The SBOE adopted the current social studies curriculum standards, known as the Texas Essential Knowledge and Skills (TEKS), in 2010. It is such a masterpiece of misrepresentation and propaganda over actual history that it was singled out for criticism by the conservative Thomas B. Fordham Institute in its 2011 report, The State of State U.S. History Standards 2011.
The report chastised the standards for using a thematic structure more often used by “the relativist and diversity-obsessed educational left.” It accused the SBOE’s conservative majority of openly seeking “to use the state curriculum to promote its political priorities, molding the telling of the past to justify its current views and aims. Indeed, the SBOE majority displayed overt hostility and contempt for historians and scholars, whom they derided as “insidious activists for a liberal academic establishment.”
The report criticized the standards for the near absence of Native Americans in the curriculum, promoting conservative talking points on the role of government and international relations, and downplaying slavery and segregation. The standards even distort the influence of religion, dismissing separation of church and state, and claiming that Moses “informed” the writing of our nation’s founding documents.

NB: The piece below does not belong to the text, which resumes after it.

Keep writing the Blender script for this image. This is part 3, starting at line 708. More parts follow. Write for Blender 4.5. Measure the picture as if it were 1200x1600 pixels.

But SBOE members in 2010 were especially shameless in perpetuating the lie that slavery was one of several causes for the Civil War when it was the reason. Lost Cause advocates always ignore the Lost Clauses in the Declarations of Secession of the Confederate states, including Texas, which explicitly cite slavery as their reason for seceding.
Their talk of heritage embraces my white great-great uncle who fought for the Confederacy, but it ignores my enslaved black great-great grandfather, his half-brother. More than it was brother fighting against brother, the Civil War was about brothers fighting to keep brothers and sisters enslaved.
But this seems to have been an uncomfortable truth for some SBOE members in 2010, as was the more expansive and indispensable roles which Native Americans, Latinos and women played in our nation.
History is full of uncomfortable truths. Reality doesn’t have an ideological slant, and historical facts don’t always coincide with our politics. But they must be studied, taught and discussed.
There’s something wrong when what children are taught depends on whether the State Board of Education has a Republican or Democratic majority — whether it has a greater representation of conservatives or liberals.
But, this year’s SBOE can start changing that. It can correct the distorted, politicized history the 2010 board wove into the current standards.
Facts are facts. No matter how many bodies are wearing your team’s colors, the score doesn’t change. Teach the truth.